Granovetter se refuse à définir une typologie d’institutions ou des critères standards : « Dans des contextes donnés, nous pouvons voir empiriquement comment les activités sont regroupées et nous pouvons prendre ces groupements concrets comme point de départ pour l’analyse. » (p. 139). Il aborde ensuite la question du lien entre ces institutions et l’action individuelle et présente un modèle de l’action. Celle-ci est contrainte par des configurations structurelles qui produisent un ensemble restreint de possibilités relativement équivalentes sur lesquelles les acteurs, s’appuyant sur leurs ressources et leurs réseaux, peuvent peser pour privilégier l’une ou l’autre.

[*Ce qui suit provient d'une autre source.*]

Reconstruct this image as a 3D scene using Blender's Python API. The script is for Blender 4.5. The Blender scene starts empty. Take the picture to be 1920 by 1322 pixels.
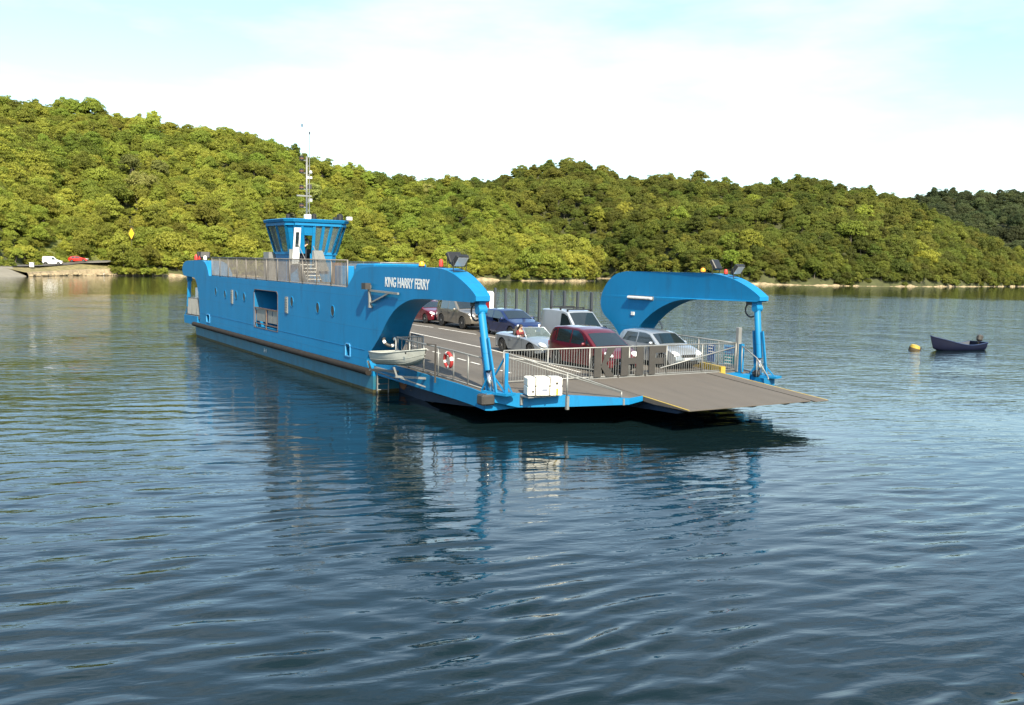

L’objectif est alors de
déterminer pour un pays ou une région quels sont les cadres alternatifs ou « logiques » que les acteurs sont susceptibles de choisir dans l’organisation de l’activité économique et qui semblent conceptuellement disponibles, de déterminer dans quelle mesure ils sont séparés et autonomes les uns des autres ou se chevauchent, d’expliquer comment cette gamme particulière ou « menu » d’options est née, et de théoriser le processus par lequel les acteurs élaborent à partir de ces matériaux disponibles des solutions pour les problèmes économiques auxquels ils sont confrontés. (p. 192)
Je me suis efforcé de résumer à grands traits la trame générale du livre en m’appuyant le plus possible sur les propos de l’auteur lui-même. Mais je n’ai pas évoqué les très nombreux travaux, théoriques ou empiriques, qui sont méticuleusement examinés et discutés pour étayer les propositions présentées au fil des chapitres. Chaque assertion est ainsi argumentée avec précision dans le style sobre, lumineux et précis que connaissent ceux qui sont familiers des textes de Mark Granovetter. On y retrouve les idées défendues depuis longtemps par l’auteur, avec des éclaircissements, des compléments, notamment sur les institutions, et la présentation d’un cadre d’ensemble qui devrait être extrêmement précieux pour tous ceux qui effectuent des recherches sur les activités économiques.
L’auteur pourrait-il améliorer ce cadre d’analyse ? Peut-être pas au niveau où il situe son propos dans ce livre, mais si l’on se place dans une perspective d’explicitation plus complète des catégories d’analyse en sciences sociales, trois pistes me viennent à l’esprit. La première concerne les collectifs, c’est-à-dire des ensembles de personnes partageant des ressources, qui comportent des frontières plus ou moins explicites. L’activité des organisations est plus ou moins encastrée dans les réseaux de relations interpersonnelles, mais ces relations sont elles-mêmes plus ou moins encastrées dans des collectifs, organisés ou non. Cela justifierait de théoriser la dynamique de ces encastrements, et des processus d’autonomisation qui peuvent les restreindre ou les dissoudre.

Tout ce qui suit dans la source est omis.